Starmer has refused to condemn the seizure of Maduro who has been taken to New York on trumped up charges that include drug-dealing and “narco-terrorism”. But former Labour leader Jeremy Corbyn, who now heads the Independent Alliance bloc in the House of Commons, says “I am not alone in finding the UK government’s response utterly pathetic. The failure to stand up to the United States is not just symbolic. By refusing to stand up for international law, the UK has given the green light to the United States to act with impunity. Venezuela first. Who’s next? Is there anything the United States could do that would warrant condemnation from our government? Unfortunately, given that the UK and the US have spent the past two years enabling the genocide in Gaza together, I am not sure there is any point appealing to hypothetical limits of morality.

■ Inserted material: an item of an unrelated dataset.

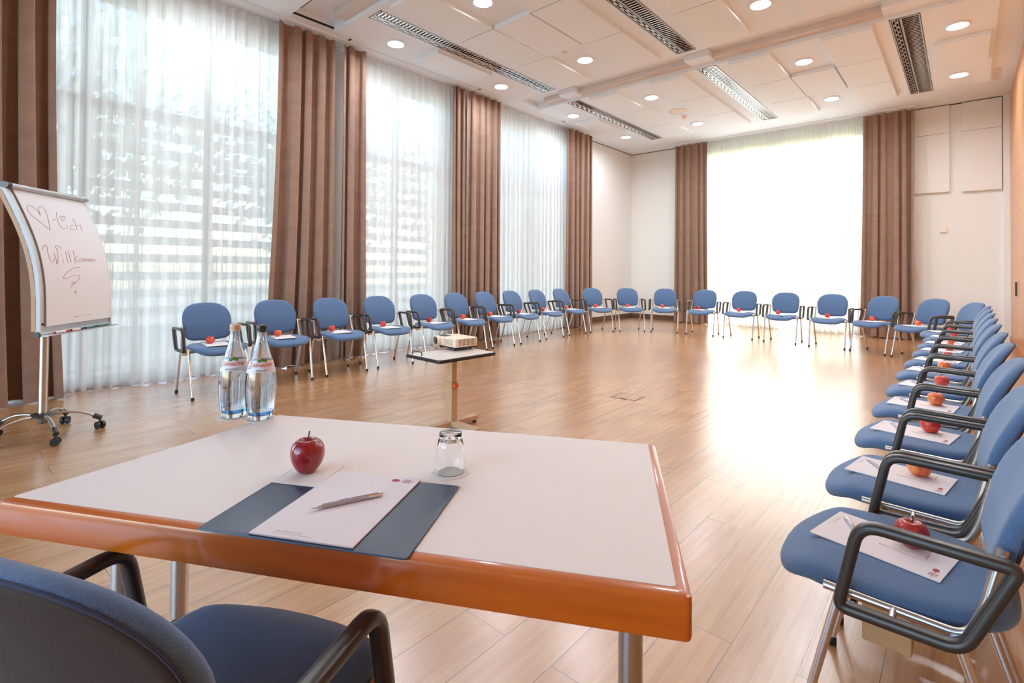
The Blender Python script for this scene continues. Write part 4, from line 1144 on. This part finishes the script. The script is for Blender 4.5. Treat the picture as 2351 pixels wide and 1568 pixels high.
def smooth_stroke(pts):
    pts = [Vector(p) for p in pts]
    if len(pts) < 3: return pts
    out = []
    for i in range(len(pts) - 1):
        p0, p1, p2, p3 = pts[max(i - 1, 0)], pts[i], pts[i + 1], pts[min(i + 2, len(pts) - 1)]
        for k in range(6):
            t = k / 6
            out.append(.5 * ((2 * p1) + (p2 - p0) * t + (2 * p0 - 5 * p1 + 4 * p2 - p3) * t * t + (3 * p1 - p0 - 3 * p2 + p3) * t ** 3))
    out.append(pts[-1]); return out
def paper_pt(x, z, o=.0066):
    dn = (prof_n(z + .002) - prof_n(z - .002)) / .004; q = 1 / math.hypot(1, dn)
    return Vector((x, -(prof_n(z) + o * q), z - o * q * dn))
bm = bmesh.new()  # unseen window wall behind the camera, added to fill the room with daylight
for st in STROKES:
    add_tube(bm, [paper_pt(p.x, p.y) for p in smooth_stroke(st)], .0015, 5)
obj('handwriting', bm, M['ink_purple'], ps)
bm = bmesh.new(); add_tube(bm, [paper_pt(-.06, .867), paper_pt(-.02, .868)], .002, 4); add_tube(bm, [paper_pt(-.012, .869), paper_pt(.119, .870)], .0009, 4)
obj('printed_line', bm, M['ink_grey'], ps)
# markers on the tray
Mx = flip.matrix_basis if False else Matrix.Translation((FP.x, FP.y, 0)) @ Matrix.Rotation(FA, 4, 'Z')
for (x0, x1, body, cap, lb) in ((-.285, -.150, 'mwhite', 'mred', 'white board marker with red cap, nearest on the flip chart tray'), (-.130, -.005, 'mwhite', 'mblack', 'board marker with black cap on the tray, next to the red-capped one'),
                               (.015, .140, 'teal', 'mblack', 'teal marker with dark cap in the middle of the flip chart tray'), (.155, .285, 'teal', 'teal', 'teal marker at the far end of the flip chart tray')):
    p = Mx @ Vector(((x0 + x1) / 2, yb - .036, .7722 + .008))
    t = thing('marker', lb, 'marker', p, FA, 'board markers on the flip chart tray'); hl = (x1 - x0) / 2
    obj('barrel', tube([(-hl, 0, 0), (hl * .35, 0, 0)], .0078, 14), M[body], t, True, 50)
    obj('cap', tube([(hl * .35, 0, 0), (hl, 0, 0)], [.0080, .0066], 14), M[cap], t, True, 50)
    obj('end_plug', tube([(-hl - .006, 0, 0), (-hl, 0, 0)], .0070, 14), M[cap], t, True, 50)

“As Claudia Sheinbaum, President of Mexico, said this week, ‘The history of Latin America is clear and compelling: intervention has never brought democracy, never generated well-being, nor lasting stability. Only the people can build their own future, decide their path, exercise sovereignty over their natural resources, and freely define their form of government.’
“The story of US-led foreign interventions is a story of chaos, instability and misery. How many more of these catastrophic failures do we need before we learn the lesson? And what will it take for the UK to finally defend a consistent, ethical foreign policy based on international law, sovereignty and peace?”.